A creative idea that appeals to one person may not appeal to another.  That's why marketers are so intent on segmenting their audience into smaller groups.  If creative decision-making is left to committees you'll end up with a hodgepodge of required changes that will result in a schizophrenic advertisement.  Someone will want the logo bigger, another will want the phone number in red, a third will want to use a different photo, the fourth won't like the idea at all.  When at all possible, get input from numerous people, weigh it for its merits, and throw out anything that reduces the impact.  Keep in mind the audience for your advertisement is not necessarily the people approving the creative work, and remind them of that frequently.



The best creative ideas are almost always a little edgy and controversial. That doesn't mean they have to be rude, crude or annoying.  However, edgy ideas are bound to get a few negative reactions, and if you're afraid of that, you've put a very small box around your creative process.  Oldach states it this way in his book:  "Creative solutions are, by definition, solutions that are untried.  They involve risk and require clients to make decisions that often do not meet with immediate, universal acceptance."


Too Much Information

Creativity in advertising requires a focused message and a clear set of objectives.  The more information you try to convey, the less creative your delivery can be.  It's relatively easy to come up with creative headlines and visuals for a new Volvo ad when your message is safety.  It's very hard to do the same thing when your message has to include safety, selection, price, style, options and financing.  Use the creative message about safety to generate interest, and then show your interested prospects how to get information about selection, price and financing at a website, 800# or dealer.


Insufficient Knowledge of the Company, Product, Customer and Competition 

Almost all creativity in advertising is based upon how your product or company interacts with the user of the product or the product's competition.  People by LiteTM beer because it's less filling, right?  But what about those people who just think it tastes great?  Without the knowledge that many people simply like the lighter taste of a light beer, the immortal "Tastes Great, Less Filling" debate would never have occurred.  If you want to come up with creative ideas, use the product, let your family use it, use the competition's product, visit a competitor's store, take the product apart and put it back together, ask a stranger in the grocery store why they just chose your product instead of the cheaper one on the shelf above.  The more you know a bout the company, product, customer and competition, the faster the creative ideas will flow. 

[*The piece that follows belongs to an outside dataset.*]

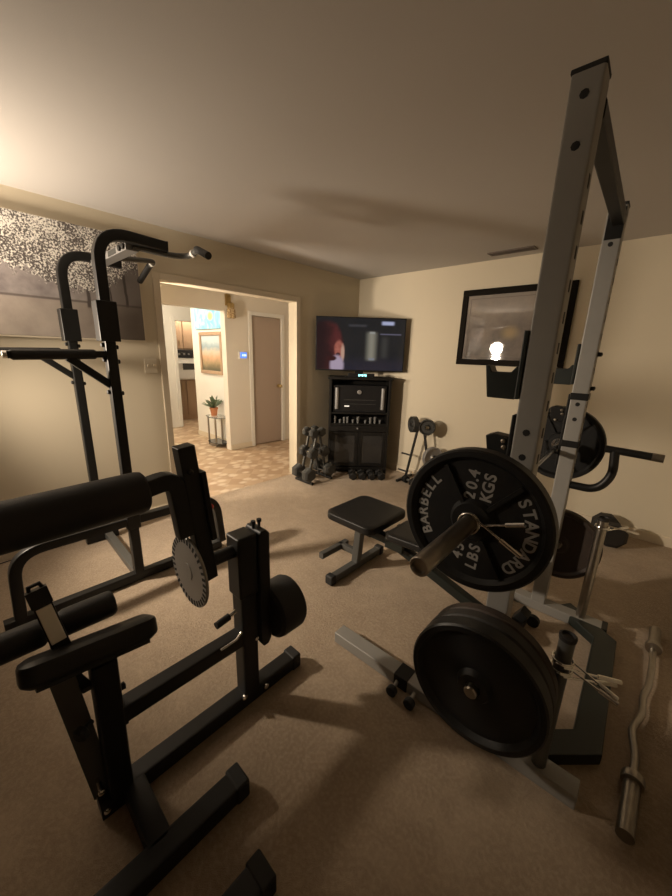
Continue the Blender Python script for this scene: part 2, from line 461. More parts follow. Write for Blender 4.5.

It's nearly impossible to imagine a situation where none of the first three creativity killers exist.  Clients never have unlimited budgets, there are almost always too many people involved in the decision making process, and everyone has a fear of the untried.  But if you can work to minimize the influence of the first three, find a focused message, and supply yourself with an in-depth knowledge of the company, product, customer and competition, ideas will come easily and lead to creative and innovative advertising.